Today, it is no longer enough for factories to only to be productive and profitable. The use of energy, chemicals, dyestuffs and water while producing both consumes limited natural resources and harms the environment by generating CO2 emissions and wastes.

Installing a digitalized production process in a factory can provide instant monitoring of each stage of production in a way that is transparent, backward traceable and integrated with supplier channels. It helps to keep consumption at a  minimum level by optimizing production.

Digitalization of textile processes also helps check compliance with MRLSL (Restricted Substance Production List) and ZDHC (Zero Waste in Hazardous Chemicals) instantly, as well as provides data and reports for international audit institutions on cleaner production.

Real-Time Analysis

When flying a massive aircraft, the pilot makes many decisions by looking at a few critical key indicators generated from thousands of data on the plane.

Executives in textile factories need hundreds of reports and data to make sure that the machines, human resources, energy, and raw materials in their factories are used effectively. Most of the time, these reports are too late; it reaches them as the aircraft engine catches fire and stalls towards the sea.

Whereas a digitalized factory by Eliar instantly shows the most critical data needed for seeing the whole picture.

Today, OEE is the most basic indicator used to measure the efficiency of all factories. It expresses the capacity of a factory, how much it can produce using this capacity and how much of the production is of the expected quality as a single number.

Whether a factory’s capacity decreases, it becomes unable to use its full capacity‚ or even if it experience errors in production, Eliar’s Digital Factory is able to show these instantly and provide executives with an in-depth analysis to reach the source of the problem.
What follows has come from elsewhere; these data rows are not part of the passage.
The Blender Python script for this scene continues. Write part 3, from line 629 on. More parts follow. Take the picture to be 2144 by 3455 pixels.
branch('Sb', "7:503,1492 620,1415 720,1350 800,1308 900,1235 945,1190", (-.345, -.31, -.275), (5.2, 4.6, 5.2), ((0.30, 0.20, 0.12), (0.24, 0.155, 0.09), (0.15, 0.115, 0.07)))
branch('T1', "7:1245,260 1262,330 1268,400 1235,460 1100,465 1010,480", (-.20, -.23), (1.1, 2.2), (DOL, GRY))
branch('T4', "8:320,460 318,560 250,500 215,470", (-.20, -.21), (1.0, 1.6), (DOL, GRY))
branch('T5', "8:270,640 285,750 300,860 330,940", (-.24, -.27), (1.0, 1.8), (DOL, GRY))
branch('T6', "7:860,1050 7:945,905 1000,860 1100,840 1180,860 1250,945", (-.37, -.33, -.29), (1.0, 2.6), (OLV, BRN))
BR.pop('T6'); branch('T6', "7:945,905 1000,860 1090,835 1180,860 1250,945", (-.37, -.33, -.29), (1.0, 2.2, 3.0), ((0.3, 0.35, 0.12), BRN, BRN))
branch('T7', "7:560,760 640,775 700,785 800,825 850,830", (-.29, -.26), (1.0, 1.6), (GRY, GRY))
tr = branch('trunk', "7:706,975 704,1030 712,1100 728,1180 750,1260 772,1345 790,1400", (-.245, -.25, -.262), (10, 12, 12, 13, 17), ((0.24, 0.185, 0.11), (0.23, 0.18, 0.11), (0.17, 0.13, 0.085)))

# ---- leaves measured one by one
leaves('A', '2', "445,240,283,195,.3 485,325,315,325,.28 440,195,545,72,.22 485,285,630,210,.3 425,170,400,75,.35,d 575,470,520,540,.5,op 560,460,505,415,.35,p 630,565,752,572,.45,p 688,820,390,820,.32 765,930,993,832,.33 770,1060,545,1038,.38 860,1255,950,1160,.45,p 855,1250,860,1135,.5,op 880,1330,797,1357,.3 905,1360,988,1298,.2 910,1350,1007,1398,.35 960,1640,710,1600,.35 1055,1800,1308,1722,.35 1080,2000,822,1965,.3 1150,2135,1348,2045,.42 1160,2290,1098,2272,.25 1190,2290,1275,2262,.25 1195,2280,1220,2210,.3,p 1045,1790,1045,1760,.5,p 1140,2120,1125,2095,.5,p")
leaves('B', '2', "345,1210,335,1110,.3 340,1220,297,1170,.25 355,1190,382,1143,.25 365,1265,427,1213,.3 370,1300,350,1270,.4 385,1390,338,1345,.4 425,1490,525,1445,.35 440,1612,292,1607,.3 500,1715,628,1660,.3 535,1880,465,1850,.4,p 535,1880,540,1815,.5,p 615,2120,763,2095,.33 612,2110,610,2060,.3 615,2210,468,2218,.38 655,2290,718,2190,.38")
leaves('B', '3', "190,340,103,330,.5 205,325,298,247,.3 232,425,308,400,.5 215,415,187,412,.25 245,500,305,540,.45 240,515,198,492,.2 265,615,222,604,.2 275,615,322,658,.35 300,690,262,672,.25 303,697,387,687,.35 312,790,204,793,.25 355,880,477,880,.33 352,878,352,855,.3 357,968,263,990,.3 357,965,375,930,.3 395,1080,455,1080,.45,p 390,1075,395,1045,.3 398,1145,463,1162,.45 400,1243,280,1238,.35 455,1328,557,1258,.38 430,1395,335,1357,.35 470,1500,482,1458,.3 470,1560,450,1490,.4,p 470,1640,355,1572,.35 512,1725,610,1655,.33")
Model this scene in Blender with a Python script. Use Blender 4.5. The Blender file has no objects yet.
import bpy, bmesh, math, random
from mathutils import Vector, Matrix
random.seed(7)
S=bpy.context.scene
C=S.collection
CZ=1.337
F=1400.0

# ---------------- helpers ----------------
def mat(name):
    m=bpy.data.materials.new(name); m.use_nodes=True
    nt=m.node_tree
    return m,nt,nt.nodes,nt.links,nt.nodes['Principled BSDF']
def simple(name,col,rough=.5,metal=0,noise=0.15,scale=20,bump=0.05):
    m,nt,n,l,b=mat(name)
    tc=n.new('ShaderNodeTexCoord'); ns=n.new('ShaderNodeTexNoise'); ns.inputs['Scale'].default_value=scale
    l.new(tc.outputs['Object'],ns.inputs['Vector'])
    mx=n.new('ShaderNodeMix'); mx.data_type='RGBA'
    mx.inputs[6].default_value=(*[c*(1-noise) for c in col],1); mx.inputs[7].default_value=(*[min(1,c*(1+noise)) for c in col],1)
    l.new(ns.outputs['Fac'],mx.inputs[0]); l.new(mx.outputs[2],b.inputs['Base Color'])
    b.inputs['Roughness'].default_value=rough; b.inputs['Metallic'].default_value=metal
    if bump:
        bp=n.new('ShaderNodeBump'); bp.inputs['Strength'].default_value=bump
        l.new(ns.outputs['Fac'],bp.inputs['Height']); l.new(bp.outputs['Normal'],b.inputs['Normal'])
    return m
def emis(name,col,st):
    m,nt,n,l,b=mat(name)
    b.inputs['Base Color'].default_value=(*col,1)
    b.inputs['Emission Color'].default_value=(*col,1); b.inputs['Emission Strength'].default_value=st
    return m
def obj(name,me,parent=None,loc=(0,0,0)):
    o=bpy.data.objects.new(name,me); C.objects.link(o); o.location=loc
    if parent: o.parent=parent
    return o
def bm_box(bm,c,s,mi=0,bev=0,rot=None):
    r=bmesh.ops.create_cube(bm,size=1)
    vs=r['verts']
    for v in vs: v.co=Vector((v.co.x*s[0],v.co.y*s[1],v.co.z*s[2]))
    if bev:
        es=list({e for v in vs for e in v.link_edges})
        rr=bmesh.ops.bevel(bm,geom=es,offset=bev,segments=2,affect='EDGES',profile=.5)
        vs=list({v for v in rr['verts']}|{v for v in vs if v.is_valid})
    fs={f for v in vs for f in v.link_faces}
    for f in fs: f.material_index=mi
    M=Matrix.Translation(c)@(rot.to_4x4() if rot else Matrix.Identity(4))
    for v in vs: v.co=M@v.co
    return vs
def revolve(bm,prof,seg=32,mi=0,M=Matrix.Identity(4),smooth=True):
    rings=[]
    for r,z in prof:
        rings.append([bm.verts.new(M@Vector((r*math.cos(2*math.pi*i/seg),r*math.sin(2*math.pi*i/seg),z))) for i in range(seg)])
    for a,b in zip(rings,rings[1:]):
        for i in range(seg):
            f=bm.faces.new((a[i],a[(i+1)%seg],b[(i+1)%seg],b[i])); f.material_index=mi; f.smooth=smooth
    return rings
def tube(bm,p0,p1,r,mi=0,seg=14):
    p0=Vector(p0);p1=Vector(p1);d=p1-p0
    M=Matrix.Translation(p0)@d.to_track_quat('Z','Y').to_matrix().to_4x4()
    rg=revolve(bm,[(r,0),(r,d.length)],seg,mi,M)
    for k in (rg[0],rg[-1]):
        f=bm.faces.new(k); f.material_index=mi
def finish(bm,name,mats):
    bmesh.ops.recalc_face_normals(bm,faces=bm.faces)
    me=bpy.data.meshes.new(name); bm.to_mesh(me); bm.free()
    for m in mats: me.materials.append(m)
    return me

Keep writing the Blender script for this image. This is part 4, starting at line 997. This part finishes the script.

Instant Trend and Anomaly Analysis

While thousands of transactions are carried out in a textile factory, hundreds of thousands of data are generated. Raw material and energy consumptions, downtimes, repairs, errors, losses, wastages, malfunctions. Thousands of transactions that cannot be controlled cause increased costs, delayed products and, thus, customer dissatisfaction.

The Eliar Digital Factory instantly monitors every single process, from the cabin temperatures of a night shift and the motor chain speed, to the tower speeds in a dyeing machine and heat exchanger efficiencies.

It checks the accuracy of the processes, calculates what it consumers, predicts malfunctions before they occur and informs the user if there is an abnormal situation. It predicts the production orders that will exceed the planned cost or the ones that do not reach the deadline and communicates this information before any issues arise.

Aggregating all the improvements to systems, the possible annual saving created by automation and digitalization is undeniable. The future will benefit innovative and idealistic enterprises that provide sustainable production, and those that do not place a focus on this now will find themselves left behind.